You don’t need to understand who bunny is, but the song and its repetition is tantalizing, and for me, unforgettable. She keeps giving you something, but you can never quite grab on. I’ve listened hundreds of times, and I don’t get tired of it; I constantly notice new production details, and in listening throughout this analysis I noticed even more. Her explanations of the meaning paint a picture of the meaning but lyrics like “dirty like it’s Earth Day” she’s never explained, and we’re left on our own to decipher whether they had meaning in the first place or purely sound. In the end, “Bunny” is a vibe—a late-night summer vibe, driving friends to a dingy, fluorescent Chinese restaurant and dancing. Though the song was started 2.5 years prior, its July release was intentional.

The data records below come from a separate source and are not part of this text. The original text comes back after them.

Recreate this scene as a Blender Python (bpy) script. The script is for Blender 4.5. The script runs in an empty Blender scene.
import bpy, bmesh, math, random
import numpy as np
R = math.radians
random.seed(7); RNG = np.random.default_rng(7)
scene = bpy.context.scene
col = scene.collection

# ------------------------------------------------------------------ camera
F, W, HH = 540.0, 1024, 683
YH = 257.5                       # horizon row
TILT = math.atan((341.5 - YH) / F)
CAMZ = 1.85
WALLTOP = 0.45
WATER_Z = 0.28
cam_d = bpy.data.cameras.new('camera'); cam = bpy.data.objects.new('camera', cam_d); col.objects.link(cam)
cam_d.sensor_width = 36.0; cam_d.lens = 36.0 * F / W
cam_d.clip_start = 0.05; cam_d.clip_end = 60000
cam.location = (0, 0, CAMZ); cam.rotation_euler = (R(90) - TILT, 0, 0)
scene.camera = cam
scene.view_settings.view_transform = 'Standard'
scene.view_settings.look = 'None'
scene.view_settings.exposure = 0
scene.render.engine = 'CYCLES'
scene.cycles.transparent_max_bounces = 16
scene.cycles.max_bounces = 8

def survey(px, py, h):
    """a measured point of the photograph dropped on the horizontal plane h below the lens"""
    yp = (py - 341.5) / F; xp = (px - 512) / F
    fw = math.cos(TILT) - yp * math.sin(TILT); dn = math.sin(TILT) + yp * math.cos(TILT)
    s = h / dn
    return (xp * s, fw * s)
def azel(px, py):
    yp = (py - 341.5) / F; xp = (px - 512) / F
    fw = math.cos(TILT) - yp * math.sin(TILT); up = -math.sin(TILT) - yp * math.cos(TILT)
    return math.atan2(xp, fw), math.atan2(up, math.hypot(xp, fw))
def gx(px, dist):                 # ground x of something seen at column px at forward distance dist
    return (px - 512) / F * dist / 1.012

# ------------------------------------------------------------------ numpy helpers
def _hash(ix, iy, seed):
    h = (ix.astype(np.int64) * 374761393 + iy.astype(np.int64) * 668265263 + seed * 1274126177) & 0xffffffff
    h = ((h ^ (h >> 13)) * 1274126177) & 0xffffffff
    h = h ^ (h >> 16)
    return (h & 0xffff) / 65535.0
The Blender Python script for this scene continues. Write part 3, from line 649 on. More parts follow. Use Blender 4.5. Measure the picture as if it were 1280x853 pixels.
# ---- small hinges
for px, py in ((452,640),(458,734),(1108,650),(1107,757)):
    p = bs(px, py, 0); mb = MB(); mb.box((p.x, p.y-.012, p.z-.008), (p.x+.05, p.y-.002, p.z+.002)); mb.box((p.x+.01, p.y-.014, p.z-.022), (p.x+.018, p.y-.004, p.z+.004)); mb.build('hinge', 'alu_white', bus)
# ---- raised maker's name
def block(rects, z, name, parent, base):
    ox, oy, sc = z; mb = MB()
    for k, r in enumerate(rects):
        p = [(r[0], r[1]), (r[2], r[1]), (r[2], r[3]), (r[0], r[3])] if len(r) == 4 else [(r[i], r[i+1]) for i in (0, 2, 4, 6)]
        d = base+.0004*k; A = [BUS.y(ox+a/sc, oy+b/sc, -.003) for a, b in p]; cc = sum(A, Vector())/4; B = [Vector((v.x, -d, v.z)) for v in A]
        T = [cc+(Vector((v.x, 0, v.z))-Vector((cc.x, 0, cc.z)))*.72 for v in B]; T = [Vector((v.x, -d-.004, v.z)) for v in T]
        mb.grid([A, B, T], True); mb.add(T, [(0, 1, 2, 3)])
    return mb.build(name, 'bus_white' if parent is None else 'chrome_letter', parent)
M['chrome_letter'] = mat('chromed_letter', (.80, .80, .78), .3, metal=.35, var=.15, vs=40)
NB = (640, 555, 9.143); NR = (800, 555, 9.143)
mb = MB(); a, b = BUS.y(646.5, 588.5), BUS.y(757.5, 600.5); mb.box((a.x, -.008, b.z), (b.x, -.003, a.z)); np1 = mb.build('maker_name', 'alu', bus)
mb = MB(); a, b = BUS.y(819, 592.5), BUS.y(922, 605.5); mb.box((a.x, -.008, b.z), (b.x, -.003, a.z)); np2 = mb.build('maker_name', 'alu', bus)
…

The audio was accompanied by a music video, co-directed by Polachek and her partner Matt Copson. It follows Polachek beckoning us through a labyrinthine maze of cardboard boxes with bizarre labels (“geese,” “dark crystals,” “rocket science,” “security blankets,” “acquired tastes,” etc) under dim lighting, her signature ultra-precise choreography throughout. The video uses lighting and color effects resembling that of the song, with harsh exaggeration on certain hues while minimizing others. At one point, she vanishes into a cloud of dust, literalizing and mimicking the difficulty of grasping Bunny. On tour this spring, Polachek used much of the same choreography and lighting as the video to play “Bunny” live.
The song is sampled on Shygirl’s “Woe,” produced by Sega Bodega, who produced Polachek’s “Sunset,” the track appearing after “Bunny” on the album. A tiny chunk of vocals is embedded in a dense collage introducing Shygirl’s track, around the 0:18 mark. “Bunny” is additionally interpolated later on “Desire,” in Polachek’s “I Believe.”
“Bunny Is a Rider” is pop. It’s repetitive as to be catchy, it’s unassuming of the audience, an easy listen. It uses tried & true formulas with its looping structure, but remains fresh, with the “scorching” bass, Polachek’s sharp rhythm, the mystique of the writing. Pitchfork named it the best song of 2021, and I agree.